3.13.2007

Causes of Climate Change

Confused about the causes of Climate Change I have been doing some more research.

If you want to know more about the causes of climate change then I'd recommend reading this http://en.wikipedia.org/wiki/Attribution_of_recent_climate_change entry on wikipedia, but to summaries

The exact proportion of this warming that is due to human influence is still open to question, but the current scientific "consensus", as expressed in 2007 by the Intergovernmental Panel on Climate Change (IPCC) is that Most of the observed increase in globally averaged temperatures since the mid-20th century is very likely due to the observed increase in anthropogenic greenhouse gas concentrations where "very likely" means greater than 90% probability.

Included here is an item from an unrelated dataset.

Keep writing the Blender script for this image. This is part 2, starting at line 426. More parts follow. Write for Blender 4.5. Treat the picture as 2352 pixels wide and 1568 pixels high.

Another candidate mechanism for climate change is solar forcing. Most global climate model (GCM) studies indicate that the direct effects of solar variation would be too small to significantly affect climate. Much of the solar research centers around possible mechanisms to amplify the effect, possibly through increasing solar activity reducing cosmic ray flux and, speculatively, modifying cloud cover [8]; however there is no agreement on whether this is correct within the scientific community. Since GCM can reproduce observed temperature trends (including early 20th century changes, where solar forcing is non-negligible) there is no obvious need for a high sensitivity to solar forcing. Indeed, a significantly higher sensitivity to solar forcing would make early 20th century temperature change inexplicableThe plateau in warming from the 1940s to 1960s can be attributed largely to sulphate aerosol cooling

It may be asserted that in the ice core record, temperature starts rising about 800 years before CO2 increases; therefore CO2 cannot have caused temperature changes in the past; therefore it cannot be causing temperature changes today. Temperature does indeed lead CO2 during deglaciations (but not at all times); but this does not prove that CO2 has no effect on climate. From studying all the available data (not just ice cores), the probable sequence of events at a termination goes something like this. Some (currently unknown) process causes Antarctica and the surrounding ocean to warm. This process also causes CO2 to start rising, about 800 years later. Then CO2 further warms the whole planet, because of its heat-trapping properties. This leads to even further CO2 release. So CO2 during ice ages should be thought of as a "feedback" [23].